Önemli romanlarımızın tamamının önce gazetelerde tefrika edildiğini, siparişle yazıldığını, gazete okurunun beklentilerine göre biçimlendirildiğini aklımızda tutalım. Hatta sadece ilgi gören tefrikaların kitaplaştığını, yazarların telif gelirlerini asıl olarak gazetelerden aldığını da hatırlayalım.
Yani romanlar, hele cumhuriyetin ilk altmış yılında popüler kültürün bir parçasıydı ve olması için de özel çaba gösterilirdi.
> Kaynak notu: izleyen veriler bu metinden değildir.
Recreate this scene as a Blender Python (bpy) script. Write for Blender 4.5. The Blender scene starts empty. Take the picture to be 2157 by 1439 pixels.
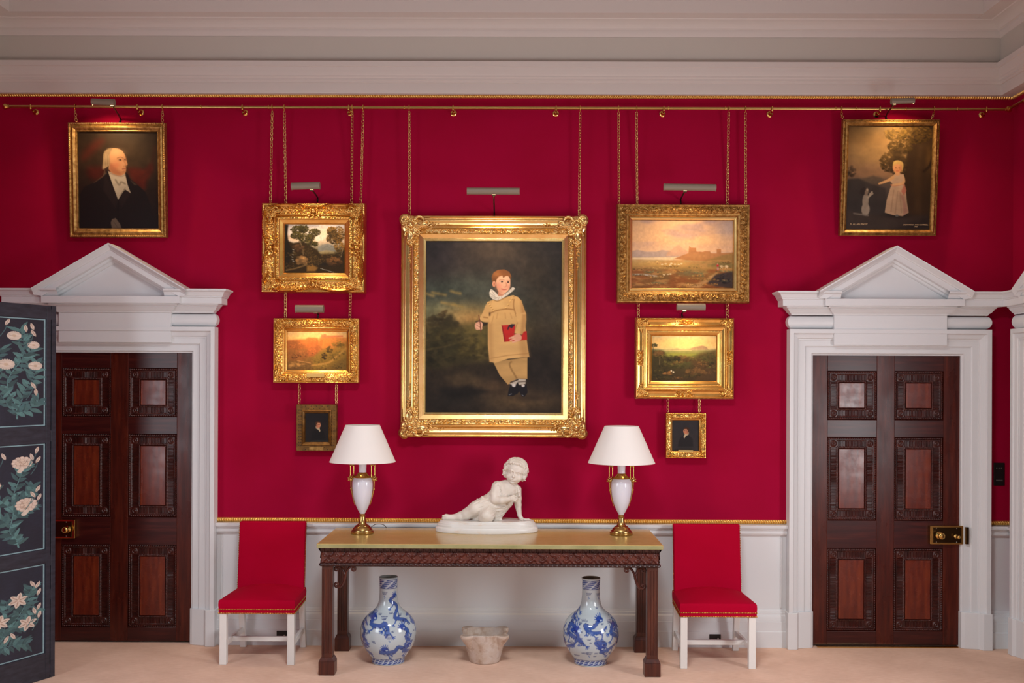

Radyo ve televizyon reklamları yapılırdı, duvarlara afişler yapıştırılırdı. Duyardık, "bilmem kimin yeni romanı gazeteniz Hürriyet'te" filan...
Ah vah etmenin de bir manası yok, popüler kültür değişen bir şey, örneğin romanlar radyoya da uyarlanırdı, onları da unuttuk... Sonra televizyon çıktı, mecra değiştikçe roman eğlence niteliğinden uzaklaştı, her mecra kendi yıldızlarını çıkardı filan... Uzun hikayeler aslında...
Tefrika edilen romanların nasıl duyurulduğunu, nasıl görselleştirildiğini hep merak eder, takip etmeye, bulmaya çalışırım. Çünkü romanlar gazetenin tirajını artırsın istendiği için reklamlarla duyuruluyor, iyi ressamlar eliyle görselleştiriliyordu. Ben tefrika döneminin sonlarına yetiştim ama Hürriyet'te Yıldız Cıbıroğlu'nun Yaşar Kemal'in İnce Memed romanına her gün ilüstrasyon çizdiğini hatırlıyorum. İddialı bir işti ve İnce Memed tam sayfa yayımlanırdı.
Yukarıdaki ilüstrasyon, otuzlu yılların ünlü çoksatar magazin dergisi Yedigün'den... Münif Fehim, Yolpalas Cinayeti için çizmiş, tefrika kapaktan okuyucuya duyurulmuş.